§ **SHORT TASK**
Quote the material below exactly as written, from the first line to the line that holds "rng = np.random.default_rng(5)", endpoints included.

+++ MATERIAL

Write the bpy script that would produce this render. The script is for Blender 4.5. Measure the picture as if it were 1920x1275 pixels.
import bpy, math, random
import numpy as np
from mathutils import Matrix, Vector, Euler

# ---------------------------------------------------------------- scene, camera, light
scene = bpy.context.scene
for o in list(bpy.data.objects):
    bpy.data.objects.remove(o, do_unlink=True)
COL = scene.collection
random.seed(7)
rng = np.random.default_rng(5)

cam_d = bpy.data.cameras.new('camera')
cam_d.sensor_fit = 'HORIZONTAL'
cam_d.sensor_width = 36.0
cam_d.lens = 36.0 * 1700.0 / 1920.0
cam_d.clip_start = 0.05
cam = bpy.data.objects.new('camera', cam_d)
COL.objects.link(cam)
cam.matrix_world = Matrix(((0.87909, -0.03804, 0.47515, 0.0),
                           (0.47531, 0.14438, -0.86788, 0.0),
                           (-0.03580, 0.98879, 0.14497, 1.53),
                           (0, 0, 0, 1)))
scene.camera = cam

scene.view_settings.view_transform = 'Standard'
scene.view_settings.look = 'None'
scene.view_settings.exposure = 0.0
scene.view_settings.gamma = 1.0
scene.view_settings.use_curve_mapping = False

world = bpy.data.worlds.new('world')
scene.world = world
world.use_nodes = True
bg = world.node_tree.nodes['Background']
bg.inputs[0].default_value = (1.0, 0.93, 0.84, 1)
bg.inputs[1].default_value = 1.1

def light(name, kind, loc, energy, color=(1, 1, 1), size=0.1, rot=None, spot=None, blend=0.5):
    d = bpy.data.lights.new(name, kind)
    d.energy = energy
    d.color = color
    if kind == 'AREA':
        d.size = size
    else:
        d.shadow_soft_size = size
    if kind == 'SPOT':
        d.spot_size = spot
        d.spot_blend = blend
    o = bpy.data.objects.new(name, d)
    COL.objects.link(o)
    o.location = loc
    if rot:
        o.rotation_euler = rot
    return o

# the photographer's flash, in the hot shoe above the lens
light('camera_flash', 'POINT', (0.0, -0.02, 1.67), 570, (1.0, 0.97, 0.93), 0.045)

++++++

§ **ANSWER BELOW**
Write the bpy script that would produce this render. The script is for Blender 4.5. Measure the picture as if it were 1920x1275 pixels.
import bpy, math, random
import numpy as np
from mathutils import Matrix, Vector, Euler

# ---------------------------------------------------------------- scene, camera, light
scene = bpy.context.scene
for o in list(bpy.data.objects):
    bpy.data.objects.remove(o, do_unlink=True)
COL = scene.collection
random.seed(7)
rng = np.random.default_rng(5)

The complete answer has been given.